DATA LINES ::
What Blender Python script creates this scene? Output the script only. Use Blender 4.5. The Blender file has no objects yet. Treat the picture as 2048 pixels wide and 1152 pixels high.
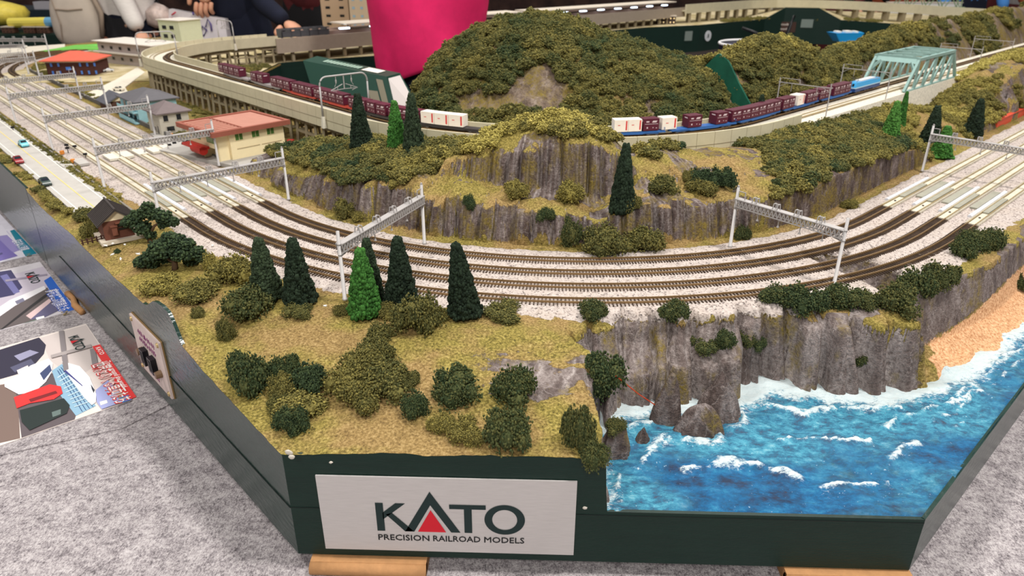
import bpy, bmesh, math, random
import numpy as np
from mathutils import Vector, Matrix, noise as mnoise
random.seed(7); np.random.seed(7)
sc = bpy.context.scene
COL = sc.collection
# one unit is ten centimetres; z = 0 is the rail bed of the corner module
# ------------------------------------------------------------------ camera
F_PX = 1419.4923
CAM = np.array([-0.44383, -12.35075, 2.99445])
FW = np.array([-0.0285739, 0.9043182, -0.4259015])
RT = np.array([0.999463, 0.0326833, 0.0023421])
UP = np.array([-0.0160379, 0.4256059, 0.9047665])
cd = bpy.data.cameras.new('camera'); cam = bpy.data.objects.new('camera', cd); COL.objects.link(cam)
cd.sensor_width = 36; cd.lens = F_PX/2048*36; cd.clip_start = .1; cd.clip_end = 500
cam.matrix_world = Matrix(((RT[0], UP[0], -FW[0], CAM[0]), (RT[1], UP[1], -FW[1], CAM[1]), (RT[2], UP[2], -FW[2], CAM[2]), (0, 0, 0, 1)))
cd.dof.use_dof = True; cd.dof.focus_distance = 6.4; cd.dof.aperture_fstop = 1.25
sc.camera = cam
# ------------------------------------------------------------------ world, hall lamps, exposure
w = bpy.data.worlds.new('hall_air'); sc.world = w; w.use_nodes = True
bg = w.node_tree.nodes['Background']; bg.inputs[0].default_value = (1, .97, .94, 1); bg.inputs[1].default_value = .46
def lamp(x, y, z, size, power, tx=0, ty=-3, col=(1, .965, .92)):
    d = bpy.data.lights.new('ceiling_lamp', 'AREA'); d.shape = 'SQUARE'; d.size = size; d.energy = power; d.color = col
    o = bpy.data.objects.new('ceiling_lamp', d); COL.objects.link(o); o.location = (x, y, z)
    o.rotation_euler = (Vector((tx, ty, 0))-Vector((x, y, z))).to_track_quat('-Z', 'Y').to_euler()
lamp(11, -9, 26, 3.2, 8800)
lamp(-15, -8, 28, 5, 5200, -2, -4)
lamp(2, 16, 30, 5, 4200, 2, 10)
lamp(-1, -26, 17, 5, 4600)
lamp(16, 26, 30, 6, 6500, 10, 20)
lamp(-16, 18, 30, 6, 4500, -10, 14)
sc.view_settings.view_transform = 'Standard'; sc.view_settings.look = 'None'
sc.view_settings.exposure = -0.42; sc.view_settings.gamma = 1; sc.view_settings.use_curve_mapping = False
# ------------------------------------------------------------------ helpers
S2 = 2**-.5
def lin(c):
    return tuple(((v/255)/12.92 if v/255 <= .04045 else ((v/255+.055)/1.055)**2.4) for v in c)
def ray(px, py): return FW*F_PX + RT*(px-1024) - UP*(py-576)
def at_z(px, py, z=0.0):            # the point of height z seen at this pixel of the photograph
    d = ray(px, py); t = (z-CAM[2])/d[2]; return CAM+d*t
def at_pl(px, py, n, k):
    d = ray(px, py); n = np.array(n, float); t = (k-n@CAM)/(n@d); return CAM+d*t
def proj(P):
    v = np.asarray(P, float)-CAM; z = v@FW
    return 1024+F_PX*(v@RT)/z, 576-F_PX*(v@UP)/z, z
def _h(ix, iy, iz, seed):
    n = (ix*374761393+iy*668265263+iz*2147483647+seed*1274126177) & 0xffffffff
    n = ((n ^ (n >> 13))*1274126177) & 0xffffffff
    return ((n ^ (n >> 16)) & 0xffff)/65535.0
def vn(x, y, z=0.0, seed=0):        # value noise 0..1, vectorised
    x = np.asarray(x, float); y = np.asarray(y, float)+x*0; z = np.asarray(z, float)+x*0
    ix = np.floor(x).astype(np.int64); iy = np.floor(y).astype(np.int64); iz = np.floor(z).astype(np.int64)
    fx, fy, fz = x-ix, y-iy, z-iz
    fx, fy, fz = [f*f*(3-2*f) for f in (fx, fy, fz)]
    r = 0
    for a in (0, 1):
        for b in (0, 1):
            for c in (0, 1):
                r = r+_h(ix+a, iy+b, iz+c, seed)*(fx if a else 1-fx)*(fy if b else 1-fy)*(fz if c else 1-fz)
    return r
def fbm(x, y, z=0.0, o=4, seed=0):
    r = 0; a = .5; t = 0
    for i in range(o):
        r = r+a*vn(np.asarray(x)*2**i, np.asarray(y)*2**i, np.asarray(z)*2**i, seed+i*17); t += a; a *= .5
    return r/t
def sst(a, b, x):
    t = np.clip((x-a)/(b-a), 0, 1); return t*t*(3-2*t)
MATS = {}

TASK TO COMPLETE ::
Scan the listing above. Collect all lines with the word "scene".

ANSWER ::
What Blender Python script creates this scene? Output the script only. Use Blender 4.5. The Blender file has no objects yet. Treat the picture as 2048 pixels wide and 1152 pixels high.
sc = bpy.context.scene